Benchmarking mobile journey micro-conversions
Understanding how the journey works is one thing, but the crucial thing here is to see clearly how your own site is performing – to see where the micro-conversion issues are and identify the big optimisation opportunities.
That’s where the more detailed picture behind the Biglight Mobile Benchmark comes in. As the table below demonstrates, the data enables comparison at pretty much every step of the journey – the overall browse to conversion journey expressed in terms of micro-conversions, or the proportion of users that move from one step to the next.

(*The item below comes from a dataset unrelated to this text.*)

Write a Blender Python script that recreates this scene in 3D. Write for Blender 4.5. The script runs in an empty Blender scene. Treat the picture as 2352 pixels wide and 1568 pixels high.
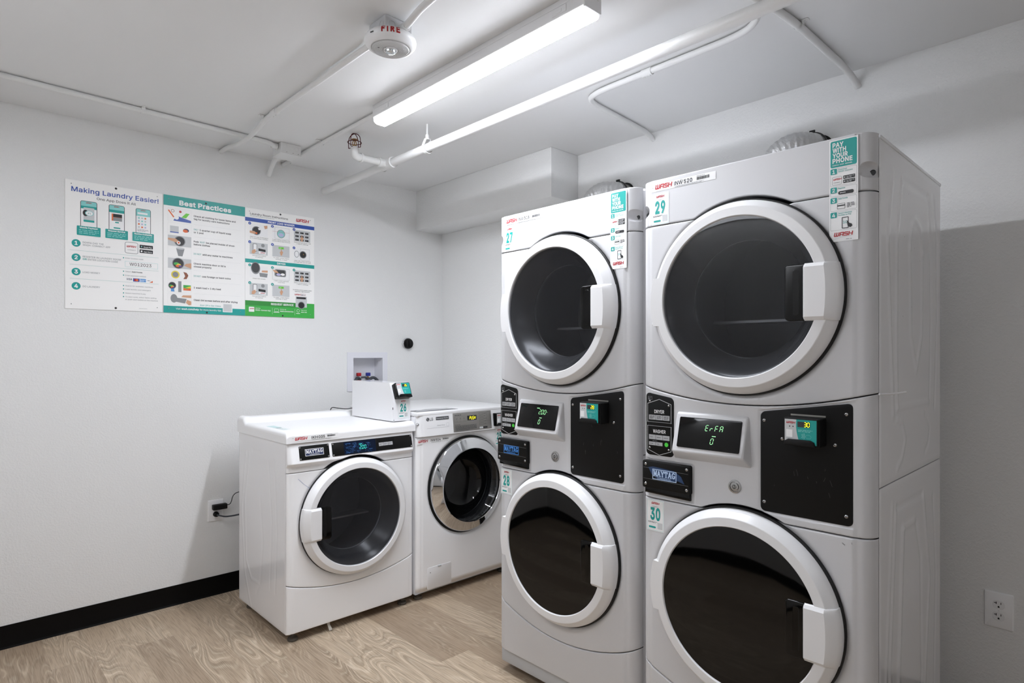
import bpy, bmesh, math, random
from mathutils import Vector
from mathutils.geometry import delaunay_2d_cdt
PI = math.pi
scn = bpy.context.scene
COL = scn.collection

# ------------------------------------------------------------------ camera, world, exposure
cam_d = bpy.data.cameras.new('camera'); cam = bpy.data.objects.new('camera', cam_d); COL.objects.link(cam)
cam.location = (0, 0, 1.30)
cam.rotation_euler = (PI/2, 0, 0.8131 - PI/2)
cam_d.sensor_fit = 'HORIZONTAL'; cam_d.sensor_width = 36.0
cam_d.lens = 1401.0/2352*36
cam_d.shift_y = 25.9/2352
cam_d.clip_start = 0.02
scn.camera = cam
world = bpy.data.worlds.new('world'); scn.world = world; world.use_nodes = True
world.node_tree.nodes['Background'].inputs[0].default_value = (0.5, 0.52, 0.55, 1)
world.node_tree.nodes['Background'].inputs[1].default_value = 0.05
scn.view_settings.view_transform = 'Standard'
scn.view_settings.look = 'None'
scn.view_settings.gamma = 1.0
scn.view_settings.use_curve_mapping = False
scn.view_settings.exposure = 0.27
FILL_REAR = 4.5          # brightness of the unseen fill panel added behind the camera
FILL_LEFT = 9.5         # brightness of the unseen fill panel added left of the frame
LAMP = 116          # brightness of the ceiling fixture diffusers
scn.cycles.use_denoising = True
scn.cycles.max_bounces = 12
scn.cycles.diffuse_bounces = 6
scn.cycles.glossy_bounces = 5
scn.cycles.transparent_max_bounces = 12
scn.cycles.sample_clamp_indirect = 6.0
scn.cycles.caustics_reflective = False

# ------------------------------------------------------------------ materials
def lin(c):
    if isinstance(c, str):
        c = [int(c[i:i+2], 16)/255 for i in (0, 2, 4)]
    return tuple(((x+0.055)/1.055)**2.4 if x > 0.04045 else x/12.92 for x in c) + (1,)
MATS = {}
def mat(name, color='ffffff', rough=0.5, metal=0.0, emit=None, es=1.0, coat=0.0, spec=0.5, bump=None, coat_rough=0.05):
    if name in MATS: return MATS[name]
    m = bpy.data.materials.new(name); m.use_nodes = True
    nt = m.node_tree; b = nt.nodes['Principled BSDF']
    b.inputs['Base Color'].default_value = lin(color)
    b.inputs['Roughness'].default_value = rough
    b.inputs['Metallic'].default_value = metal
    b.inputs['Specular IOR Level'].default_value = spec
    b.inputs['Coat Weight'].default_value = coat
    b.inputs['Coat Roughness'].default_value = coat_rough
    if emit:
        b.inputs['Emission Color'].default_value = lin(emit); b.inputs['Emission Strength'].default_value = es
    if bump:
        sc, st, dist = bump
        tc = nt.nodes.new('ShaderNodeTexCoord'); n = nt.nodes.new('ShaderNodeTexNoise'); bp = nt.nodes.new('ShaderNodeBump')
        n.inputs['Scale'].default_value = sc; n.inputs['Detail'].default_value = 2.0; n.inputs['Roughness'].default_value = 0.5
        bp.inputs['Strength'].default_value = st; bp.inputs['Distance'].default_value = dist
        nt.links.new(tc.outputs['Object'], n.inputs['Vector']); nt.links.new(n.outputs['Fac'], bp.inputs['Height'])
        nt.links.new(bp.outputs['Normal'], b.inputs['Normal'])
    MATS[name] = m
    return m
def wall_mat():
    m = bpy.data.materials.new('painted_textured_wall'); m.use_nodes = True; nt = m.node_tree; b = nt.nodes['Principled BSDF']
    b.inputs['Roughness'].default_value = 0.45
    b.inputs['Specular IOR Level'].default_value = 0.35
    tc = nt.nodes.new('ShaderNodeTexCoord')
    big = nt.nodes.new('ShaderNodeTexNoise'); big.inputs['Scale'].default_value = 1.1; big.inputs['Detail'].default_value = 3
    cr = nt.nodes.new('ShaderNodeValToRGB'); cr.color_ramp.elements[0].color = lin('e0e0df'); cr.color_ramp.elements[1].color = lin('e4e4e3')
    n1 = nt.nodes.new('ShaderNodeTexNoise'); n1.inputs['Scale'].default_value = 120; n1.inputs['Detail'].default_value = 2.5; n1.inputs['Roughness'].default_value = 0.55
    r1 = nt.nodes.new('ShaderNodeValToRGB'); r1.color_ramp.elements[0].position = 0.40; r1.color_ramp.elements[1].position = 0.66
    r1.color_ramp.interpolation = 'EASE'
    bp = nt.nodes.new('ShaderNodeBump'); bp.inputs['Strength'].default_value = 0.55; bp.inputs['Distance'].default_value = 0.0009
    L = nt.links.new
    L(tc.outputs['Object'], big.inputs['Vector']); L(tc.outputs['Object'], n1.inputs['Vector'])
    L(big.outputs['Fac'], cr.inputs['Fac']); L(cr.outputs['Color'], b.inputs['Base Color'])
    L(n1.outputs['Fac'], r1.inputs['Fac']); L(r1.outputs['Color'], bp.inputs['Height']); L(bp.outputs['Normal'], b.inputs['Normal'])
    return m
def floor_mat():
    m = bpy.data.materials.new('vinyl_plank_floor'); m.use_nodes = True; nt = m.node_tree; N = nt.nodes; L = nt.links.new
    b = N['Principled BSDF']
    def M(op, a, bb=None, c=None):
        n = N.new('ShaderNodeMath'); n.operation = op
        for i, v in enumerate((a, bb, c)):
            if v is None: continue
            if isinstance(v, (int, float)): n.inputs[i].default_value = v
            else: L(v, n.inputs[i])
        return n.outputs[0]
    tc = N.new('ShaderNodeTexCoord'); sx = N.new('ShaderNodeSeparateXYZ'); L(tc.outputs['Object'], sx.inputs[0])
    X, Y = sx.outputs[0], sx.outputs[1]
    PW, PL = 0.15, 1.22
    u = M('DIVIDE', M('SUBTRACT', X, 0.046), PW); k = M('FLOOR', u)
    wn = N.new('ShaderNodeTexWhiteNoise'); wn.noise_dimensions = '1D'; L(k, wn.inputs['W'])
    v = M('ADD', M('DIVIDE', Y, PL), M('MULTIPLY', k, 0.6131)); v = M('ADD', v, M('MULTIPLY', wn.outputs['Value'], 0.25)); j = M('FLOOR', v)
    idv = M('ADD', M('MULTIPLY', k, 7.13), M('MULTIPLY', j, 3.71))
    wn2 = N.new('ShaderNodeTexWhiteNoise'); wn2.noise_dimensions = '1D'; L(idv, wn2.inputs['W'])
    # per plank shifted grain coordinates
    cx = N.new('ShaderNodeCombineXYZ')
    L(M('ADD', M('MULTIPLY', X, 4.6), M('MULTIPLY', idv, 5.3)), cx.inputs[0]); L(M('MULTIPLY', Y, 0.8), cx.inputs[1]); L(M('MULTIPLY', wn2.outputs['Value'], 20.0), cx.inputs[2])
    nz = N.new('ShaderNodeTexNoise'); nz.inputs['Scale'].default_value = 1.25; nz.inputs['Detail'].default_value = 2.2; nz.inputs['Roughness'].default_value = 0.42; nz.inputs['Distortion'].default_value = 0.25
    L(cx.outputs[0], nz.inputs['Vector'])
    # cathedral contour lines
    c1 = M('FRACT', M('MULTIPLY', nz.outputs['Fac'], 38.0))
    saw = M('ABSOLUTE', M('SUBTRACT', c1, 0.5))
    r1 = N.new('ShaderNodeValToRGB'); r1.color_ramp.elements[0].position = 0.04; r1.color_ramp.elements[0].color = (1, 1, 1, 1); r1.color_ramp.elements[1].position = 0.24; r1.color_ramp.elements[1].color = (0, 0, 0, 1)
    L(saw, r1.inputs['Fac'])
    # fine fibres
    fx = N.new('ShaderNodeCombineXYZ'); L(M('MULTIPLY', X, 230.0), fx.inputs[0]); L(M('MULTIPLY', Y, 5.5), fx.inputs[1]); L(idv, fx.inputs[2])
    nf = N.new('ShaderNodeTexNoise'); nf.inputs['Scale'].default_value = 1.6; nf.inputs['Detail'].default_value = 4; L(fx.outputs[0], nf.inputs['Vector'])
    # soft patches along the plank: where the figure shows
    px = N.new('ShaderNodeCombineXYZ'); L(M('MULTIPLY', X, 6.0), px.inputs[0]); L(M('MULTIPLY', Y, 1.6), px.inputs[1]); L(idv, px.inputs[2])
    npp = N.new('ShaderNodeTexNoise'); npp.inputs['Scale'].default_value = 1.0; npp.inputs['Detail'].default_value = 2; L(px.outputs[0], npp.inputs['Vector'])
    patch = M('ADD', M('SUBTRACT', M('MULTIPLY', npp.outputs['Fac'], 3.6), 1.75), M('MULTIPLY', wn2.outputs['Value'], 0.9))
    cl = N.new('ShaderNodeClamp'); L(patch, cl.inputs[0])
    base = N.new('ShaderNodeValToRGB'); e = base.color_ramp.elements
    e[0].position = 0.0; e[0].color = lin('9a8671'); e[1].position = 1.0; e[1].color = lin('c8b59d')
    tone = M('ADD', M('MULTIPLY', wn2.outputs['Value'], 0.8), M('MULTIPLY', npp.outputs['Fac'], 0.35)); L(tone, base.inputs['Fac'])
    mx = N.new('ShaderNodeMix'); mx.data_type = 'RGBA'
    L(M('MULTIPLY', M('MULTIPLY', r1.outputs['Color'], 0.62), cl.outputs[0]), mx.inputs['Factor'])
    L(base.outputs['Color'], mx.inputs[6]); mx.inputs[7].default_value = lin('dccdb8')
    # darker core between contour lines
    c2 = M('FRACT', M('MULTIPLY', nz.outputs['Fac'], 19.0)); r2 = N.new('ShaderNodeValToRGB'); r2.color_ramp.elements[0].position = 0.30; r2.color_ramp.elements[1].position = 0.85
    r2.color_ramp.elements[1].color = (0.62, 0.60, 0.57, 1); r2.color_ramp.elements[0].color = (1, 1, 1, 1); L(c2, r2.inputs['Fac'])
    mx2 = N.new('ShaderNodeMix'); mx2.data_type = 'RGBA'; mx2.blend_type = 'MULTIPLY'; L(M('MULTIPLY', cl.outputs[0], 0.75), mx2.inputs['Factor'])
    L(mx.outputs[2], mx2.inputs[6]); L(r2.outputs['Color'], mx2.inputs[7])
    mx3 = N.new('ShaderNodeMix'); mx3.data_type = 'RGBA'; mx3.blend_type = 'MULTIPLY'; mx3.inputs['Factor'].default_value = 0.75
    rf = N.new('ShaderNodeValToRGB'); rf.color_ramp.elements[0].position = 0.38; rf.color_ramp.elements[0].color = (0.62, 0.59, 0.56, 1); rf.color_ramp.elements[1].position = 0.52; L(nf.outputs['Fac'], rf.inputs['Fac'])
    L(mx2.outputs[2], mx3.inputs[6]); L(rf.outputs['Color'], mx3.inputs[7])
    # plank joints
    fu = M('FRACT', u); fv = M('FRACT', v)
    du = M('MULTIPLY', M('MINIMUM', fu, M('SUBTRACT', 1.0, fu)), PW); dv = M('MULTIPLY', M('MINIMUM', fv, M('SUBTRACT', 1.0, fv)), PL)
    jn = M('GREATER_THAN', M('MINIMUM', du, dv), 0.0003)
    mx4 = N.new('ShaderNodeMix'); mx4.data_type = 'RGBA'; L(jn, mx4.inputs['Factor']); mx4.inputs[6].default_value = lin('8d7c6b'); L(mx3.outputs[2], mx4.inputs[7])
    L(mx4.outputs[2], b.inputs['Base Color'])
    b.inputs['Roughness'].default_value = 0.42; b.inputs['Specular IOR Level'].default_value = 0.4
    bp = N.new('ShaderNodeBump'); bp.inputs['Strength'].default_value = 0.25; bp.inputs['Distance'].default_value = 0.0006
    L(M('ADD', nf.outputs['Fac'], M('MULTIPLY', jn, 1.2)), bp.inputs['Height']); L(bp.outputs['Normal'], b.inputs['Normal'])
    return m
def glass_mat(name, tint, trans):
    m = bpy.data.materials.new(name); m.use_nodes = True; nt = m.node_tree; N = nt.nodes; L = nt.links.new
    b = N['Principled BSDF']; b.inputs['Base Color'].default_value = lin(tint); b.inputs['Roughness'].default_value = 0.03
    b.inputs['Specular IOR Level'].default_value = 0.6
    t = N.new('ShaderNodeBsdfTransparent'); t.inputs[0].default_value = (0.8, 0.81, 0.83, 1)
    mx = N.new('ShaderNodeMixShader'); mx.inputs[0].default_value = trans
    L(b.outputs[0], mx.inputs[1]); L(t.outputs[0], mx.inputs[2]); L(mx.outputs[0], N['Material Output'].inputs[0])
    return m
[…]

Like any benchmark, it’s a really useful starting point – a way to zero in on where the problems and opportunities are. For instance, in the case of retailer 6 (below), a 10% browse-to-basket ratio is followed up by a disappointing 29% basket conversion ratio. No prizes for guessing where the priority optimisation jobs are…
Retailer 5, meanwhile, has the opposite problem.
OK, but what next?
This kind of benchmarking may only be the start, but it is a positive one. It offers a really simple, useful answer to the “Where do we start?” question, and ensures that the ‘what next?’ – the optimisation programme – delivers results fast.
It does that by ensuring the starting point is a clear focus on big opportunity areas, a focus that can be further honed through usability testing – centred on high priority steps in the journey – to ensure the why behind the data is understood and can be acted on.
Crucially, that means that the final stage – A/B testing alternative approaches to each of the priority areas – is sure footed and confident, based on real insight, not guesswork. It also means that bigger, more extensive alternatives in each area (based on best-practice prototypes) can be tested with the confidence they will succeed.
That in turn enables rapid deployment – through an experimentation roadmap that links parallel optimisation streams to specific, measureable goals, and moves each from preparation to results in weeks and months, rather than requiring long development cycles. In a market where mobile is taking over, that mix of certainty and pace could make the difference between success or failure.